LTC-brjohn-clean

So give encouragement to each other, and keep strengthening one another as you do already.

1 Thessalonians 5: 11

Paul tells the members of the Church of Thessaloniki that they are children of light and so “must not go on sleeping, as everyone else does, but stay wide awake and sober.” (vs. 5-6)  Being children of light is not a permanent state but rather a call to a way of being and living. It is, in short, a work.
Paul goes on to suggest that this “work” is one in which we need each other. We must live with and relate to each other in such a way as to encourage and strengthen what is of “the light” in us. Theodore James Ryken envisaged the community he was founding as “a band of brothers (and sisters) who mutually help, encourage, and edify one another and who work together.” His vision of what would be required of those whom he sent to the American mission was not a sentimental one. He realized that the wilderness America of his time would swallow up the physical and spiritual resources of any individual, and that the society’s strong pulsations toward autonomy and independence would be extremely difficult for a single individual to withstand. He realized that it was only in a community whose members would consistently challenge, encourage, and edify each other that his brothers could bring the light of Christ to their situations.
Reinhold Niebuhr pointed out that the difference between the children of darkness and the children of light is that the children of darkness recognize “the power of self interest” while the children of light know the truth of a “higher law” but don’t realize “the power of self-will.” The children of darkness, in short, know how to use human self-interest in service of their own ambitions. And far too often, the children of light are used because they do not recognize appeals to what is dark in themselves, to their own self-interest. In 1 Corinthians 1:18, Paul writes that the cross is “the power of God to us who are being saved.” We are not saved into a static state of blessedness, but are rather always “being saved.” What we are being saved from is the hell of self-interest and self-absorption that always continues to threaten us. As fallen, human beings will always be prey to what Niebuhr terms “the power of self will.”
This is where community comes in.

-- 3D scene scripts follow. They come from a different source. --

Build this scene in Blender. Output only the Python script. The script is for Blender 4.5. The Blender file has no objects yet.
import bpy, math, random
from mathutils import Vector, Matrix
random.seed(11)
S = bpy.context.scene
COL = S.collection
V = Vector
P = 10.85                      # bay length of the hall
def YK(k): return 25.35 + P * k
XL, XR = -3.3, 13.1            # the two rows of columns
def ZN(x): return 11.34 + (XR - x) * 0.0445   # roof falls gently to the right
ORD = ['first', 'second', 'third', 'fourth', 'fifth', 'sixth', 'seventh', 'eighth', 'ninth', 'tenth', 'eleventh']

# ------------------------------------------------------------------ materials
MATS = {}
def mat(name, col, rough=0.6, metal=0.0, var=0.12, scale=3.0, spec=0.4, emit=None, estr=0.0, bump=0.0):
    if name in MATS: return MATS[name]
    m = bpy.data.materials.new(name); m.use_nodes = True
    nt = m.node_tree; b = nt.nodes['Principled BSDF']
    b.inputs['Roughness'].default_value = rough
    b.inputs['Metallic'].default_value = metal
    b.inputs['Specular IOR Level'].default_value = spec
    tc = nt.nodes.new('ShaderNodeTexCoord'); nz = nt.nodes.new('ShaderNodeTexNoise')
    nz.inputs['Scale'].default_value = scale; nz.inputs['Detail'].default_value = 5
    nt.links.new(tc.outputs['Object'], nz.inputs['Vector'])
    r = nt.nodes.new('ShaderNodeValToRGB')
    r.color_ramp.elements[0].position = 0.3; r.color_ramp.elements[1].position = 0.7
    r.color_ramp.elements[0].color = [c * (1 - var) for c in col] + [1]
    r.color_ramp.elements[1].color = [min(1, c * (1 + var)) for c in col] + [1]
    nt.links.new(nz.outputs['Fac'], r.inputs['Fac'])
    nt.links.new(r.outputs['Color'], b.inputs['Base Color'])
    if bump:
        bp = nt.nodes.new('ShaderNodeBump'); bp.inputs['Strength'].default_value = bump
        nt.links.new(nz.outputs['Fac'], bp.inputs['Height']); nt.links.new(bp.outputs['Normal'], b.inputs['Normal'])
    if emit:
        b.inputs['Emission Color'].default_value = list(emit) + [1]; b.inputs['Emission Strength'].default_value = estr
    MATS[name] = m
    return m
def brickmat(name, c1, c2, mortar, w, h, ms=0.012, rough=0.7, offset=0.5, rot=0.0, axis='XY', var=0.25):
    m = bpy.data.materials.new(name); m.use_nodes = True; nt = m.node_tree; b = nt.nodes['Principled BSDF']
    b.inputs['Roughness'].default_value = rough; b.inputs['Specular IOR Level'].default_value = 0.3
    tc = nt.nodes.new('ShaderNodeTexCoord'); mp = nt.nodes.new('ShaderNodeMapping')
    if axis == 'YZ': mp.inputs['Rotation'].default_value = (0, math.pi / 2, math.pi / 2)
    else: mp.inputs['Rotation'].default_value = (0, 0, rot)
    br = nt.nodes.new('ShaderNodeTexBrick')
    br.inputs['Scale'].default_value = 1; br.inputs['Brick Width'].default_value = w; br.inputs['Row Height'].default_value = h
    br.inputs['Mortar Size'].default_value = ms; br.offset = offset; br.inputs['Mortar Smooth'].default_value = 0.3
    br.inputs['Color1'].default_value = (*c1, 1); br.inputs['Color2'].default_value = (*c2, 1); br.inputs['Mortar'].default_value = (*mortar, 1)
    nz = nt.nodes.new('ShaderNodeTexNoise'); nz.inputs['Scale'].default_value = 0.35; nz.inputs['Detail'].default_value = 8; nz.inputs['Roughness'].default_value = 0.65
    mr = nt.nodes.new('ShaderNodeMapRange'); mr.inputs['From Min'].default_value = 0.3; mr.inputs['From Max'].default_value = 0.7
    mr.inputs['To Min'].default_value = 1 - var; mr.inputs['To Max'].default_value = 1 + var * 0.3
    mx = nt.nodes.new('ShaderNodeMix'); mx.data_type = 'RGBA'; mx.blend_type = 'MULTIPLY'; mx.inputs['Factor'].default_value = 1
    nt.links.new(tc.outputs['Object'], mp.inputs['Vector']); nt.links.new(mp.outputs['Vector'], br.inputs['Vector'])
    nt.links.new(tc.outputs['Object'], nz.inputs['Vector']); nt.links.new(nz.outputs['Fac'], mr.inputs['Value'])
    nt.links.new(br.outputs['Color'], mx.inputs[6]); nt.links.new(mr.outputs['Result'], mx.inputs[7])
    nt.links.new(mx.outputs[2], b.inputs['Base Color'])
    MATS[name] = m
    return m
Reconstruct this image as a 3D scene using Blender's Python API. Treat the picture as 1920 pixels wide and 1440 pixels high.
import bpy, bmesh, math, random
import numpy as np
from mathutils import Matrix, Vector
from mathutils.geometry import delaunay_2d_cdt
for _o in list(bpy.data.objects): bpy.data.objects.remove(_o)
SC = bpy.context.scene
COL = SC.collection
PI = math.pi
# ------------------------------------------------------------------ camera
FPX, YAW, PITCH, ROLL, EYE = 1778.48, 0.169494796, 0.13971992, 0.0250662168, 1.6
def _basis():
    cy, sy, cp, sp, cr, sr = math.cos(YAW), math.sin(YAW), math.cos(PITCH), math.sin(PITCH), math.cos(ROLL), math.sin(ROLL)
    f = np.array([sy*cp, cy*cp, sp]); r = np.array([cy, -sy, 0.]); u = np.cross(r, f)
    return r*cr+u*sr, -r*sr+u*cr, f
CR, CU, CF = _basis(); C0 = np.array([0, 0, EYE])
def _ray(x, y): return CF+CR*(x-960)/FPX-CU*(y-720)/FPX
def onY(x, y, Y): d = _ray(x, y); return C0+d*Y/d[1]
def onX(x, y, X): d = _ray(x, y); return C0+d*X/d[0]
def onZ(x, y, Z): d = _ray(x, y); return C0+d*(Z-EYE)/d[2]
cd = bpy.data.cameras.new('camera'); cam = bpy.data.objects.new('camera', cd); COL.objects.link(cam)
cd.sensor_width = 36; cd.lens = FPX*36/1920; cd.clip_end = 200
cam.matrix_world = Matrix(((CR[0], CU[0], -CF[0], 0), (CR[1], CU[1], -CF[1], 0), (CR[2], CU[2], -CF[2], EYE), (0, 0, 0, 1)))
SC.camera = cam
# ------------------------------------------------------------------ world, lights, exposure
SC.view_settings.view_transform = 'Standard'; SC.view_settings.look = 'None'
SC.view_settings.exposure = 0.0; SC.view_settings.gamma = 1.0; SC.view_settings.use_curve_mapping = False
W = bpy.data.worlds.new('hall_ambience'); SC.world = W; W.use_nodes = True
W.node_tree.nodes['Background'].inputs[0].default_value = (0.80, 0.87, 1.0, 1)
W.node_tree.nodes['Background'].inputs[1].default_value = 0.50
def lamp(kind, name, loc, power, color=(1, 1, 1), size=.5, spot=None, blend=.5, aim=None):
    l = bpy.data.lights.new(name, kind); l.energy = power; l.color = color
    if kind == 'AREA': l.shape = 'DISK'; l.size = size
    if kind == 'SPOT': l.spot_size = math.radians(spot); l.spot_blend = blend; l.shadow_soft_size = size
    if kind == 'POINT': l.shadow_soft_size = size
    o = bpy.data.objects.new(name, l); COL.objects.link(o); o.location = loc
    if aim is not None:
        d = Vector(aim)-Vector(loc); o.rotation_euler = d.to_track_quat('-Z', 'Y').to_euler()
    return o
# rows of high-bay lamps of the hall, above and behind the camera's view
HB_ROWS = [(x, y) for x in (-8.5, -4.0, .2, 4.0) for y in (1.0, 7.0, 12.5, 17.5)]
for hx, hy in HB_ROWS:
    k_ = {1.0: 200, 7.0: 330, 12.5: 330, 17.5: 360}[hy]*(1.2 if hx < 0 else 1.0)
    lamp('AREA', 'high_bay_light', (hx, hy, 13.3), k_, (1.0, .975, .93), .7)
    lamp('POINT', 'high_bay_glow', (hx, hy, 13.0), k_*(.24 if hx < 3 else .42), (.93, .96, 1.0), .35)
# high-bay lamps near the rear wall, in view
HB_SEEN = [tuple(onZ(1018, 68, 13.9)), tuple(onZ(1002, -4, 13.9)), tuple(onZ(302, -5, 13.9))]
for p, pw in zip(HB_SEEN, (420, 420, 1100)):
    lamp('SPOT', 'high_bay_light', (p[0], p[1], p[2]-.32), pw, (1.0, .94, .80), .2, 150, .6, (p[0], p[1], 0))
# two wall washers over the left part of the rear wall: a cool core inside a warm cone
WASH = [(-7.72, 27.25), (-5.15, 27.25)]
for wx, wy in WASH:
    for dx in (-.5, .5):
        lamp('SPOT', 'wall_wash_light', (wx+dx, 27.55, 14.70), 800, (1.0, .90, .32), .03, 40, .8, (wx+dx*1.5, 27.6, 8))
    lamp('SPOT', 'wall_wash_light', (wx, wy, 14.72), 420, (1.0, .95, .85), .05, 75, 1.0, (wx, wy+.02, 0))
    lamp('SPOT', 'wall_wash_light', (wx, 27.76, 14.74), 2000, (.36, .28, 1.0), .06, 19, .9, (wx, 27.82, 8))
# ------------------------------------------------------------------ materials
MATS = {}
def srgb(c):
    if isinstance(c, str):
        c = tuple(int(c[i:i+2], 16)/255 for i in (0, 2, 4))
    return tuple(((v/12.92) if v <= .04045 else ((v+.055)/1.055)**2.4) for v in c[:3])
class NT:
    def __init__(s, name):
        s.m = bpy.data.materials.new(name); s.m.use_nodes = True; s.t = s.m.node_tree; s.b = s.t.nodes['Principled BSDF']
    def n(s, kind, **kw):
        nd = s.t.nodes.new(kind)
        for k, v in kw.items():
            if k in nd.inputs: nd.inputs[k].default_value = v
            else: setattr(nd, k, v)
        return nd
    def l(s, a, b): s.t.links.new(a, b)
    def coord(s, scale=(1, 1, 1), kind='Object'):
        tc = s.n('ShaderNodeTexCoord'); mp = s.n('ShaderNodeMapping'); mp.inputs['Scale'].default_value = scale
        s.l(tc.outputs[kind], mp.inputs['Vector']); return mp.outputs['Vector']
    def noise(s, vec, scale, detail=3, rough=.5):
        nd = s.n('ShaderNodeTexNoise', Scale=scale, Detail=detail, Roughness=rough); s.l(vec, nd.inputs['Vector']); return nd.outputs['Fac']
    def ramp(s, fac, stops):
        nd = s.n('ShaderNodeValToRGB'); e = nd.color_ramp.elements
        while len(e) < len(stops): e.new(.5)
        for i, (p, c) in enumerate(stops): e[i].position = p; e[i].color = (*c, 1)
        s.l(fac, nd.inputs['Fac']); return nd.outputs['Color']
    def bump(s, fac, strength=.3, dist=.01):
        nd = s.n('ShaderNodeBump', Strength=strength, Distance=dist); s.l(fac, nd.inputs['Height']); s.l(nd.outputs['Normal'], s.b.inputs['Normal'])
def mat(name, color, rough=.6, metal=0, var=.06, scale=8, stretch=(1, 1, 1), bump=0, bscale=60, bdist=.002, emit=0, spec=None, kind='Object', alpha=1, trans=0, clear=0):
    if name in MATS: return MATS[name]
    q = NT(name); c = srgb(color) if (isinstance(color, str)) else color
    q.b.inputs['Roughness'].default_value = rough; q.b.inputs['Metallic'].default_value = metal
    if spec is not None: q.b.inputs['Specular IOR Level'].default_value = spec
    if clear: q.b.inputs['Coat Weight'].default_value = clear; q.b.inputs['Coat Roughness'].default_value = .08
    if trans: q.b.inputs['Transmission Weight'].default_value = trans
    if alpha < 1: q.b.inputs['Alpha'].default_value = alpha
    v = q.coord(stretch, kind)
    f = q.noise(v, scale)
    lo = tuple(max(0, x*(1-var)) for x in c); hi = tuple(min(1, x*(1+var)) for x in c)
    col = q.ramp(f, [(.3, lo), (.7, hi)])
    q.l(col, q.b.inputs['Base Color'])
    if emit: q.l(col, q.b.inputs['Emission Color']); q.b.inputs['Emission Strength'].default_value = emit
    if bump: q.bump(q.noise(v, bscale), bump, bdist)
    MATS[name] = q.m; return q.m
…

For St. Benedict, the monastic community was the “school for the service of God.” We learn to serve God rather than ourselves in the day to day, moment to moment challenge of living with and caring for others. Paul fully understands that “the light” will continue to shine in the church of Thessaloniki only if its members continue to encourage and strengthen each other in what is of God in them. This encouragement implies that they must also challenge and counter what is of self-will and self-interest in each other. To evade the difficulties of life together in an attempt to find a a conflict-free existence is to give free reign to self-will in one’s personality. Today, may we recognize  that the moments of disruption, aggravation and conflict which others evoke in us are opportunities to recognize the hold of self-will over us. May we, further, encourage each other to abandon our selfishness that the light of the Lord within and among us may radiate more fully in our lives and to the world.

According to the scripture, “the children of this world are in their generation wiser than the children of light.” This observation fits the modern situation. Our democratic civilization has been built, not by children of darkness but by foolish children of light. It has been under attack by the children of darkness, by the moral cynics, who declare that a strong nation need acknowledge no law beyond its strength. It has come close to complete disaster under this attack, not because it accepted the same creed as the cynics; but because it underestimated the power of self-interest, both individual and collective, in modern society. The children of light have not been as wise as the children of darkness.

The children of darkness are evil because they know no law beyond the self. They “are wise, though evil, because they understand the power of self-interest. The children of light are virtuous because they have some conception of a  higher law than their own will. They are usually foolish because they do not know the power of self-will. They underestimate the peril of anarchy in both the national and the international community. Modern democratic civilization is, in short, sentimental rather than cynical. It has an easy solution for the problem of anarchy and chaos on both the national and the international level of community, because of its fatuous and superficial view of the human person. It does not know that the same person who is ostensibly devoted to the “common good” may have desires and ambitions, hopes and fears, which set one at variance with one’s neighbor.

It must be understood that the children of light are foolish not merely because they underestimate the power of self-interest among the children of darkness. They underestimate this power among themselves.

Reinhold Niebuhr, The Children of Light and the Children of Darkness

One comment on “You Are Children of Light

  1. James Boyle on

    We are children of day and the light, not of darkness nor the night. But without attentiveness to the light, without each day actively striving to discern God in my life, I can find the darkness rather attractive. Self-will and self-interest are strong attractors. The God who is not seen can at times play second fiddle to the immediate satisfaction on offer on the “dark side.” There are so many warnings in scripture about, as St. Paul says, staying awake and sober, or about the need for prayer and fasting. And yet there are also times when the work involved in all that seems too demanding.